ECONOMIC ANALYSIS: April Price Data Revive Inflation, Rate Worries

The inflation bogeyman has returned, at least for a brief visit. Consumer prices rose more than expected last month, sending a shiver through bank stocks and bond prices.

"It wasn't good," said Edward Yardeni, chief economist at C.J. Lawrence/Deutsche Bank Securities Corp., New York.

The U.S. Labor Department reported Friday that the April consumer price index rose 0.4%, both on an overall basis and in the more important "core rate" of inflation that excludes volatile food and energy prices.

Wall Street had been expecting a 0.3% increase in the closely watched indicator. The March index had risen a slight 0.2% overall and 0.3% in the core rate.

Mr. Yardeni said he did not think the new data alone would prompt another increase in short-term interest rates when the Federal Reserve System's policymaking open market committee meets in two weeks.

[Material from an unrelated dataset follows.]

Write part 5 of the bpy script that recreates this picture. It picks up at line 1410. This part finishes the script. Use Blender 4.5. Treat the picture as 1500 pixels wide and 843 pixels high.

Too many other recent indicators of business activity, including the Fed's own, are signaling a slowing economy, he said, to allow the April inflation numbers to justify another credit tightening.

"What I think this does do is blow away the notion that we will have an easing of credit by the Fed anytime soon," the economist said.

"I had been thinking about revising my forecast of a 7% (30-year Treasury) bond yield at yearend, but now I am staying with it," Mr. Yardeni said. "The bond market was overdue for profit-taking, and the best of this year's rally is already in the books."

The yield on the Treasury's so-called long bond recently dipped below 7%, but it quickly popped back above that level Friday after the latest government figures were announced.

Mr. Yardeni said he still thinks interest rates have peaked and that the Fed's next monetary policy move will be a credit easing - but not until early next year.

Higher inflation is a passing phenomenon mostly attributable to special factors, such as the wet winter in California, said Lacy H. Hunt, chief economist at HSBC Securities Inc., New York.

In fact, Mr. Hunt thinks, the economy is quite weak right now. "We are flirting at the edge of recession right now," he said. "The economy is turning down, and the outcome remains to be seen."

Rather than signaling an inflation threat, the danger shown in Friday's data is that the numbers may prevent the Fed from easing credit soon enough to prevent a recession, he said.

Mr. Hunt feels business conditions have already slowed to the pace of a "growth recession," in which the economy is expanding at less than its long-term sustainable growth rate.

So does James W. Coons, chief economist at Huntington National Bank, Columbus, Ohio, but he also anticipates a slightly higher inflation rate of 4% by yearend.

But Mr. Coons thinks last year's interest rate increases by the Fed are probably sufficient to control the situation. Any rate increase by the central bank is unlikely until very late this year or perhaps well into next year, he said.

On the other hand, he expects no easing of credit by the Fed, a scenario for stable rates, "or at least as stable as they ever get."